**Exercise**
Reproduce, word for word, every line from the first one down to the line containing "PI = math.pi", and nothing else.

--- begin ---

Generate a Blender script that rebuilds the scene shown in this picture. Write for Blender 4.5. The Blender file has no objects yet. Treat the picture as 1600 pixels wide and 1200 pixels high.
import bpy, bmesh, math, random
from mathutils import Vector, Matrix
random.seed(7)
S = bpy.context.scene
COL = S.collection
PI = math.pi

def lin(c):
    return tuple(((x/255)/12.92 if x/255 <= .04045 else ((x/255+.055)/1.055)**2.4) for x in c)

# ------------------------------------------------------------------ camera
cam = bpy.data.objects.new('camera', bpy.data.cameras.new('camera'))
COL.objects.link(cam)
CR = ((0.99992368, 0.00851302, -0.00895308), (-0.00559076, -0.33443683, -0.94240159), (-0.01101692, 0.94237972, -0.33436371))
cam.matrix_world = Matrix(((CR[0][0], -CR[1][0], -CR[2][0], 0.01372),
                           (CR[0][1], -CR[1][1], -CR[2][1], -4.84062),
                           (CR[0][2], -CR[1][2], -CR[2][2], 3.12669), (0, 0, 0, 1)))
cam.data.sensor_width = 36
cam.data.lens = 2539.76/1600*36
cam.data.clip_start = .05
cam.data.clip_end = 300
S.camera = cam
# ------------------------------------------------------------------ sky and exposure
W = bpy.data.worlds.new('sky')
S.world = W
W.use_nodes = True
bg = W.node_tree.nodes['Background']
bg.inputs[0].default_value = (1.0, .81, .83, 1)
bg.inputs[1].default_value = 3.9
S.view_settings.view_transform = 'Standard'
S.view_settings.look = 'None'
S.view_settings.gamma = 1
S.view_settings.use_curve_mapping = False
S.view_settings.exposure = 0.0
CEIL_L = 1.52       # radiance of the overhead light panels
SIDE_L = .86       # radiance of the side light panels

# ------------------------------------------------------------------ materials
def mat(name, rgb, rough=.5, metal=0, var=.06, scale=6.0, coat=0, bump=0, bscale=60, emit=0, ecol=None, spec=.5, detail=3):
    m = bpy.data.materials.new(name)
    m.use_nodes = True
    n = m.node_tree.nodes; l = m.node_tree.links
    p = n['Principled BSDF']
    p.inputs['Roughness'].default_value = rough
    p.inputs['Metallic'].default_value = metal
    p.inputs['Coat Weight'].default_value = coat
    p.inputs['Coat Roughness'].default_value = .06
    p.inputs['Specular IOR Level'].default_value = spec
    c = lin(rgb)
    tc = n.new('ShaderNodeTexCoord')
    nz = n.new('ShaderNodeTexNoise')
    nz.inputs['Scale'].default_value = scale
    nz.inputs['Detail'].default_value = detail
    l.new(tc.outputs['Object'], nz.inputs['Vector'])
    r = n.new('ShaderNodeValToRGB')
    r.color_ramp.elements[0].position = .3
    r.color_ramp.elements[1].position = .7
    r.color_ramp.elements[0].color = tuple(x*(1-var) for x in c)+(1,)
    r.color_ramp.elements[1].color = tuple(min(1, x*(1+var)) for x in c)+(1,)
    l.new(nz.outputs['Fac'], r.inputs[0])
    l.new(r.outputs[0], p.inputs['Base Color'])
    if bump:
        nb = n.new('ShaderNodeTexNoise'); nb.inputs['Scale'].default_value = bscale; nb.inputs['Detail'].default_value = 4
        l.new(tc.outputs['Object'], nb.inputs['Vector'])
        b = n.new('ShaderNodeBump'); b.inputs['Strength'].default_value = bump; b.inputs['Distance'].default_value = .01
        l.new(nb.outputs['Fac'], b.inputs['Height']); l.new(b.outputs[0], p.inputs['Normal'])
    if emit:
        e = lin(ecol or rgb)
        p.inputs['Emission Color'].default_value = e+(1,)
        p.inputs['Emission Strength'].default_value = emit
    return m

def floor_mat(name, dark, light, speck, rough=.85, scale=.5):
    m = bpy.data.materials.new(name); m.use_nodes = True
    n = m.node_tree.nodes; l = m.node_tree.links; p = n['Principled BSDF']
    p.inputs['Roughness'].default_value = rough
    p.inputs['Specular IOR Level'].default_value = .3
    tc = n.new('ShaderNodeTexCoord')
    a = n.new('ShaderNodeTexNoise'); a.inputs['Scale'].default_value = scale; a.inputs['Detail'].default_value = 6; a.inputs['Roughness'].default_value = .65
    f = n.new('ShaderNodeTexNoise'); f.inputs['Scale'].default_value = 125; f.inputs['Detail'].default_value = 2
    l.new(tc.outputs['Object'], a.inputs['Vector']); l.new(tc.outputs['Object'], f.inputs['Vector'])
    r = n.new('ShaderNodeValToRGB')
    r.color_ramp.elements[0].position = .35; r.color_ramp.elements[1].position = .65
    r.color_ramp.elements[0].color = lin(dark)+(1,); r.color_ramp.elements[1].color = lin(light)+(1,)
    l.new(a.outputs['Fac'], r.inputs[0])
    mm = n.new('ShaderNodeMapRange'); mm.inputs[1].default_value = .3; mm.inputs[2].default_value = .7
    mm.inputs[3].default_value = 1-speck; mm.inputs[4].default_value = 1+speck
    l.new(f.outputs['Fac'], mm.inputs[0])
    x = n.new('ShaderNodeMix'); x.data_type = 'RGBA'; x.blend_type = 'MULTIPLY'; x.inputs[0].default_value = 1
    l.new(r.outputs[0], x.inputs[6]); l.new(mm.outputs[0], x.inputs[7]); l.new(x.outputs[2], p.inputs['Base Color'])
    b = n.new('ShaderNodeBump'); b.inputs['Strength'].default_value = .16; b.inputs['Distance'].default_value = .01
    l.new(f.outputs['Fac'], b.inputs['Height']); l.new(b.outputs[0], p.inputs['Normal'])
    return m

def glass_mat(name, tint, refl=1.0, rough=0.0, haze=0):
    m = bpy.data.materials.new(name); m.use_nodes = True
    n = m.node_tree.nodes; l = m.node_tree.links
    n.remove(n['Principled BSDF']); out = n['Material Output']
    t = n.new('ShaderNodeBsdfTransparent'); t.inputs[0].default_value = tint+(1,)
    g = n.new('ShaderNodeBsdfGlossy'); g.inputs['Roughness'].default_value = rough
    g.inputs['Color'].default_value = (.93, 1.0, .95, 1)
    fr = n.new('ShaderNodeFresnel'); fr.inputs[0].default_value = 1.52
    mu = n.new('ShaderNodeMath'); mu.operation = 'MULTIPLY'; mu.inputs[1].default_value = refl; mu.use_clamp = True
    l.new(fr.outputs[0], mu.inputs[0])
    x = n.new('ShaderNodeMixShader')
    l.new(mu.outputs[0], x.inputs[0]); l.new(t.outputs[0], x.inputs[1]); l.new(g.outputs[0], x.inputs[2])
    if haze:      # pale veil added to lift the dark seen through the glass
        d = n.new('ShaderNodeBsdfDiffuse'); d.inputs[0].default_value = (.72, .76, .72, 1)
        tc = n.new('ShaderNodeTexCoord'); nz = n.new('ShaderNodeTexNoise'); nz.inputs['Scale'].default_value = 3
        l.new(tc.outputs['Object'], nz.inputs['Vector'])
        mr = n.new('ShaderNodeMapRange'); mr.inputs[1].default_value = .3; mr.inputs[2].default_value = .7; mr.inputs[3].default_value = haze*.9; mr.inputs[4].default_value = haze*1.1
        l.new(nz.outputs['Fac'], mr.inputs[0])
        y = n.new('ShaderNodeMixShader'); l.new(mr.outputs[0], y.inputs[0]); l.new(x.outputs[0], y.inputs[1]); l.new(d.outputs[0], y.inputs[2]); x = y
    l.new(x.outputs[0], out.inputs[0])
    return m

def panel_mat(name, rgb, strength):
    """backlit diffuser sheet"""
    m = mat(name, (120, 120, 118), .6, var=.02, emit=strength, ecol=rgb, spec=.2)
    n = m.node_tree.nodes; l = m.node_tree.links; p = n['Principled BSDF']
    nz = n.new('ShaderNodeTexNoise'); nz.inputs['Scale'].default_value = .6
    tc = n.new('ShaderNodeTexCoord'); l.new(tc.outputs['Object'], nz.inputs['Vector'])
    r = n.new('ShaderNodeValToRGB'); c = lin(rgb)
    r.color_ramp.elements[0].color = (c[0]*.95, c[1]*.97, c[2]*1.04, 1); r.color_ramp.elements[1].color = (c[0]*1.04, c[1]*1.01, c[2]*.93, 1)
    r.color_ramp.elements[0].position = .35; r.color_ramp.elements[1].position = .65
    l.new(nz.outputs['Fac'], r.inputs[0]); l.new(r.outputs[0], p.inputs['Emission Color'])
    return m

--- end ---

**Output below**
Generate a Blender script that rebuilds the scene shown in this picture. Write for Blender 4.5. The Blender file has no objects yet. Treat the picture as 1600 pixels wide and 1200 pixels high.
import bpy, bmesh, math, random
from mathutils import Vector, Matrix
random.seed(7)
S = bpy.context.scene
COL = S.collection
PI = math.pi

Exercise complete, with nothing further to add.